European Gas Falls to Lowest Level Since Before War in Ukraine

European natural gas prices started the new year with slight gains as traders faced low holiday liquidity and a mild weather outlook.

(Bloomberg) — European natural gas prices started the new year with slight gains as traders faced low holiday liquidity and a mild weather outlook.

Benchmark futures settled higher on Monday after initially falling to the lowest level since before Russia invaded Ukraine. While weather forecasts point to temperatures above seasonal norms for most of the region in the next two weeks, Europe still needs to manage its stocks carefully as it goes through the winter.

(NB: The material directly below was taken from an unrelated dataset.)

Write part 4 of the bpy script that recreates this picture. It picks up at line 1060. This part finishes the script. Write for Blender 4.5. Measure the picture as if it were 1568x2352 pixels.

After a year of extreme volatility — with energy costs reaching record highs amid the war on Europe’s borders — 2023 will pose new tests for the continent as it seeks alternatives for curbed Russian flows. At the same time, imports of liquefied natural gas helped to drive benchmark prices some 47% lower in December. 

The overall volume of trading was lower on Monday due to a holiday in the UK.

Milder temperatures for an extended period, together with a typical year-end slowdown in industrial demand, may help the region keep inventories well stocked until the end of the season.

German Chancellor Olaf Scholz said the energy crisis triggered by Vladimir Putin’s invasion of Ukraine was a “tough test” for the continent’s biggest economy and urged citizens to continue saving energy in the months ahead. Germany’s gas storage levels rose to 90% over the past week, compared with a five-year average of 73% for this time of year, according to Gas Infrastructure Europe. 

New LNG import terminals “are making our country and Europe independent of Russian gas for the long term,” Scholz said in his New Year’s address to the nation. 

Dutch gas futures for next month closed 0.9% higher at €77.02 per megawatt-hour in Amsterdam.